» Set problem
Check each line of the data for "poly" and select those that have it.

» Information supplied

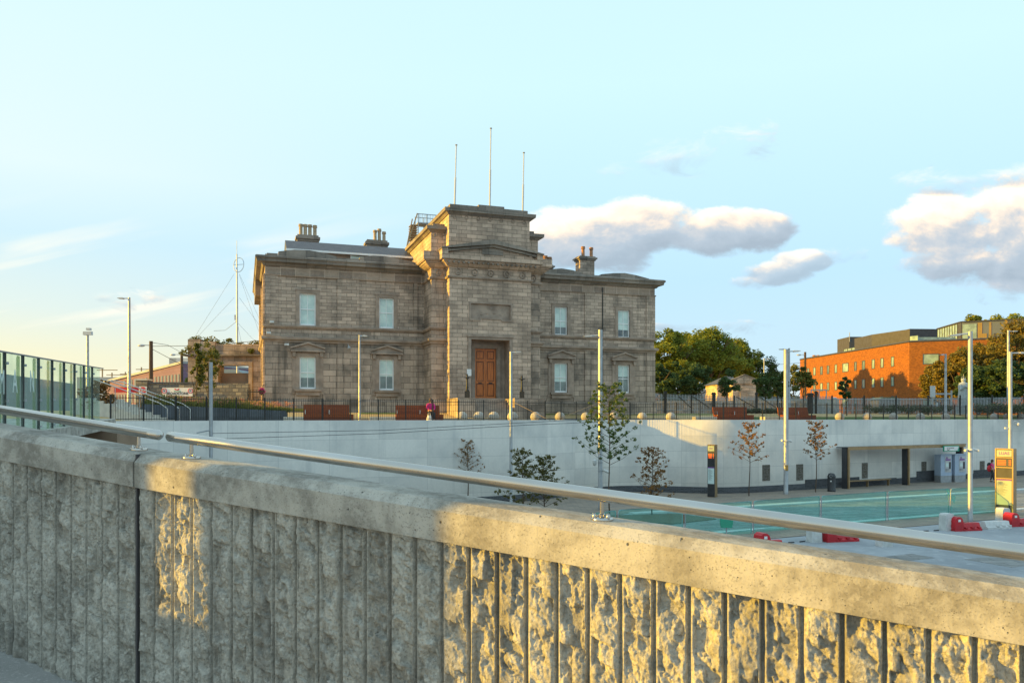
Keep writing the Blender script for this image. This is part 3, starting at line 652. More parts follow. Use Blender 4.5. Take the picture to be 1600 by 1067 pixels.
# windows : centre px, px width, upper y range, lower y range
def win(pxa,pxb,ya,yb): 
    a,b=T(pxa),T(pxb); m=(a+b)/2; return (a,b,ZZ(yb,m),ZZ(ya,m))
WU=[win(468,493.6,458.5,508.5),win(592.4,615.6,465.5,513),win(866.6,886.5,479.5,524),win(965.4,984,484.5,528)]
WL=[win(468,493.6,557,607.5),win(592.4,615.6,561,609.5),win(866,886.8,567,613),win(965.3,983.6,570,614)]
def wallholes(mb,x0,x1,z0,z1,holes,y,rev=.28):
    xs=sorted({x0,x1,*[h[0] for h in holes],*[h[1] for h in holes]}); zs=sorted({z0,z1,*[h[2] for h in holes],*[h[3] for h in holes]})
    for i in range(len(xs)-1):
        for j in range(len(zs)-1):
            cx,cz=(xs[i]+xs[i+1])/2,(zs[j]+zs[j+1])/2
            if any(h[0]<cx<h[1] and h[2]<cz<h[3] for h in holes): continue
            mb.quad((xs[i],y,zs[j]),(xs[i+1],y,zs[j]),(xs[i+1],y,zs[j+1]),(xs[i],y,zs[j+1]))
    for (a,b,c,d) in holes:
        r=y+rev
        mb.quad((a,y,c),(a,y,d),(a,r,d),(a,r,c)); mb.quad((b,y,c),(b,r,c),(b,r,d),(b,y,d)); mb.quad((a,y,d),(b,y,d),(b,r,d),(a,r,d)); mb.quad((a,y,c),(a,r,c),(b,r,c),(b,y,c))
DEP=15
for nm,x0,x1,ws,mz in (('l',0,tS0,[0,1],'wing'),('r',tS1-.02,W2,[2,3],'wing')):
    lo=MB(); wallholes(lo,x0,x1,G0-.3,5.6,[WL[i] for i in ws],0)
    up=MB(); wallholes(up,x0,x1,5.6,ZFB+.02,[WU[i] for i in ws],0)
    if nm=='l':
        lo.quad((x0,DEP,G0-.3),(x0,0,G0-.3),(x0,0,5.6),(x0,DEP,5.6)); up.quad((x0,DEP,5.6),(x0,0,5.6),(x0,0,ZFB+.02),(x0,DEP,ZFB+.02))
    else:
        lo.quad((x1,0,G0-.3),(x1,DEP,G0-.3),(x1,DEP,5.6),(x1,0,5.6)); up.quad((x1,0,5.6),(x1,DEP,5.6),(x1,DEP,ZFB+.02),(x1,0,ZFB+.02))
    lo.quad((x1,DEP,G0-.3),(x0,DEP,G0-.3),(x0,DEP,5.6),(x1,DEP,5.6)); up.quad((x1,DEP,5.6),(x0,DEP,5.6),(x0,DEP,ZFB),(x1,DEP,ZFB))
    lo.build('lower_wall','ashlar_lo',bd); up.build('upper_wall','ashlar_up',bd)
# corner pilasters and panels strips
pil_l=[(T(415),T(434)),(T(527),T(561)),(T(646),T(652))]; pil_r=[(T(913.5),T(940)),(T(1009.5),T(1022))]
for a,b in pil_l+pil_r:
    x0=max(a,-.06) if a>.05 else -.06; x1=b if b<W2-.05 else W2+.06
    MB().box(x0,x1,-.075,.05,G0-.3,ZS2-.2).build('pilaster','ashlar_lo',bd)
    MB().box(x0,x1,-.075,.05,ZS1,ZFB-.0).build('pilaster','ashlar_up',bd)
MB().box(T(940),T(941.2),-.13,-.08,G0,ZCB-.2).build('downpipe','iron',bd)
# side (left) bays : a projecting pavilion end, lit by the low sun
for a,b in ((.0,1.3),(5.2,6.6),(12.5,14.8)):
    MB().box(-.16,-.02,a if a>.1 else .08,b,G0-.3,ZFB).build('pilaster','ashlar_up',bd)
MB().box(-.55,.0,6.9,12.2,ZCB-1.0,ZCT+.15).build('side_balcony','cornice',bd)
pathL=[(0,DEP),(0,0),(tS0,0)]; pathR=[(tS1,0),(W2,0),(W2,DEP)]
pathLs=[(0,DEP),(0,0),(tS0,0),(tS0,yS),(tM0-.003,yS)]; pathRs=[(tM1+.003,yS),(tS1,yS),(tS1,0),(W2,0),(W2,DEP)]
plinth=[(0,-.2),(.14,-.2),(.14,1.05),(.06,1.18),(0,1.18)]
for p in (pathLs,pathRs):
    q=[(x,y) for x,y in p]
    MB().sweep([(a,b) for a,b in plinth],q).build('base_course','ashlar_lo',bd)
    MB().sweep([(0,ZS1-.18),(.10,ZS1-.18),(.17,ZS1-.08),(.17,ZS1),(0,ZS1+.05)],q).build('sill_string','trim',bd)
    MB().sweep([(0,ZS2-.28),(.10,ZS2-.28),(.13,ZS2-.16),(.26,ZS2-.10),(.28,ZS2+.04),(.20,ZS2+.08),(0,ZS2+.12)],q).build('storey_string','trim',bd)
for p in (pathL,pathR):
    MB().sweep([(0,ZFB-.06),(.11,ZFB-.06),(.13,ZFB+.02),(.04,ZFB+.05),(.04,ZCB),(0,ZCB)],p).build('frieze','frieze',bd)
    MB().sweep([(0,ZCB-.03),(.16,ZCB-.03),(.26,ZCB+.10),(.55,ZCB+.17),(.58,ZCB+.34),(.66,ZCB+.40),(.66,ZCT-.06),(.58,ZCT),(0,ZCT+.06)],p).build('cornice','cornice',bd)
# blocking course with low pedimented blocks
def parapet(segs,y0=.10,y1=.75):
    for (pts) in segs:
        zbm=ZCT+.02
        poly=[(pts[0][0],zbm)]+[(x,z) for x,z in pts]+[(pts[-1][0],zbm)]
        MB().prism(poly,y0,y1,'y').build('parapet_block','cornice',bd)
def pz(px,py,yl=.1): t=T(px,yl); return (t,ZZ(py,t,yl))
parapet([[pz(417,395),pz(434,396)]],.12,.8)
parapet([[pz(435,393),pz(460,390.5),pz(484,391.5),pz(505,395.5),pz(526,401)]],.06,.8)
parapet([[pz(526.5,403),pz(561,404.5)]],.12,.8)
parapet([[pz(562,402.5),pz(582,399.5),pz(602,400.5),pz(625,405),pz(647,409.5)]],.06,.8)
parapet([[pz(647.5,411),pz(662,413)]],.12,.8)
parapet([[pz(849,424),pz(864,420.5),pz(877,419.6),pz(893,422),pz(910,426.5)]],.06,.8)
parapet([[pz(910.5,429),pz(939.5,430.5)]],.12,.8)
parapet([[pz(940,428.5),pz(958,427),pz(976,426.8),pz(993,430),pz(1010,434.5)]],.06,.8)
parapet([[pz(1010.5,435.5),pz(1022,436.5)]],.12,.8)
b=MB(); b.box(0,.6,.85,DEP,ZCT,ZCT+.35); b.box(.0,W2,DEP-.6,DEP,ZCT,ZCT+.35); b.box(W2-.6,W2,.85,DEP-.62,ZCT,ZCT+.35); b.build('side_parapet','cornice',bd)
MB().box(.3,W2-.3,.5,DEP-.2,ZCT-.3,ZCT-.05).build('flat_roof','slate',bd)
# windows
def make_window(w,ped,k):
    a,b,c,d=w; m=(a+b)/2; y=.14
    f=MB(); fw=.085
    f.box(a,a+fw,y-.03,y+.06,c,d); f.box(b-fw,b,y-.03,y+.06,c,d); f.box(a+fw,b-fw,y-.03,y+.06,d-fw,d); f.box(a+fw,b-fw,y-.045,y+.06,c,c+.11)
    mid=(c+d)/2+(.02); f.box(a+fw,b-fw,y-.02,y+.06,mid-.03,mid+.03); f.box(m-.018,m+.018,y-.01,y+.05,c+.11,d-fw)
    fr=f.build('window','sash',bd)
    low=k%2==1 and not ped
    lo_=(.62 if (k>=2 and not ped) else (.02 if not ped else [.75,.95,.80,1.25][k])); MB().box(a+.02,b-.02,y+.015,y+.03,c+lo_,d-.02).build('blind','blind',fr)
    if ped: MB().box(a+.02,b-.02,y+.016,y+.03,c+.02,c+lo_-.005).build('pane','glassmid',fr)
    if k>=2 and not ped: MB().box(a+.02,b-.02,y+.016,y+.03,c+.02,c+.615).build('pane','glassdark',fr)
    MB().box(a-.03,b+.03,y+.12,y+.16,c-.03,d+.03).build('reveal_back','black',fr)
    s=MB(); q=.24
    if not ped:
        s.box(a-q,a,-.055,.02,c-.02,d+q); s.box(b,b+q,-.055,.02,c-.02,d+q); s.box(a,b,-.055,.02,d,d+q); s.box(a-q-.05,b+q+.05,-.085,-.056,d+q-.06,d+q+.02)
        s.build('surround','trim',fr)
    else:
        s.box(a-q,a,-.07,.02,c-.15,d+q); s.box(b,b+q,-.07,.02,c-.15,d+q); s.box(a,b,-.07,.02,d,d+q)
        for sx in (a-q-.24,b+q): s.box(sx,sx+.24,-.05,.02,c-.35,d+q+.08)
        s.add([(a-q-.40,-.045,1.19),(a-q-.24,-.045,1.19),(a-q-.24,-.045,c-.05),(a-q-.24,.0,1.19),(a-q-.40,0,1.19),(a-q-.24,0,c-.05)],[(0,1,2),(3,4,5),(0,2,5,4)])
        s.add([(b+q+.24,-.045,1.19),(b+q+.40,-.045,1.19),(b+q+.24,-.045,c-.05),(b+q+.24,.0,1.19),(b+q+.40,0,1.19),(b+q+.24,0,c-.05)],[(0,1,2),(3,4,5),(1,4,5,2)])
        s.build('surround','trim',fr)
        pb=d+q+.06; hw=(b-a)/2+q+.30
        p=MB(); p.prism([(m-hw,pb+.10),(m+hw,pb+.10),(m+hw,pb+.20),(m,pb+.55),(m-hw,pb+.20)],-.16,.02,'y'); p.box(m-hw-.04,m+hw+.04,-.30,.02,pb,pb+.098)
        for sg in (-1,1):
            p.prism([(m,pb+.54),(m+sg*(hw+.05),pb+.20),(m+sg*(hw+.05),pb+.30),(m,pb+.66)],-.31,-.161,'y')
        for sg in (-1,1): p.prism([(m+sg*(hw-.18)-.09,pb-.32),(m+sg*(hw-.18)+.09,pb-.32),(m+sg*(hw-.18)+.11,pb-.01),(m+sg*(hw-.18)-.11,pb-.01)],-.22,-.07,'y')
        p.build('pediment','trim',fr)
    z1=c-.02
    if ped:
        p=MB().box(a-q-.12,b+q+.12,-.26,.0,z1-.14,z1); p.box(a-q+.0,b+q-.0,-.13,.0,z1-.42,z1-.141); p.build('sill','trim',fr)
for k in range(4): make_window(WU[k],False,k); make_window(WL[k],True,k)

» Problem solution
        poly=[(pts[0][0],zbm)]+[(x,z) for x,z in pts]+[(pts[-1][0],zbm)]
        MB().prism(poly,y0,y1,'y').build('parapet_block','cornice',bd)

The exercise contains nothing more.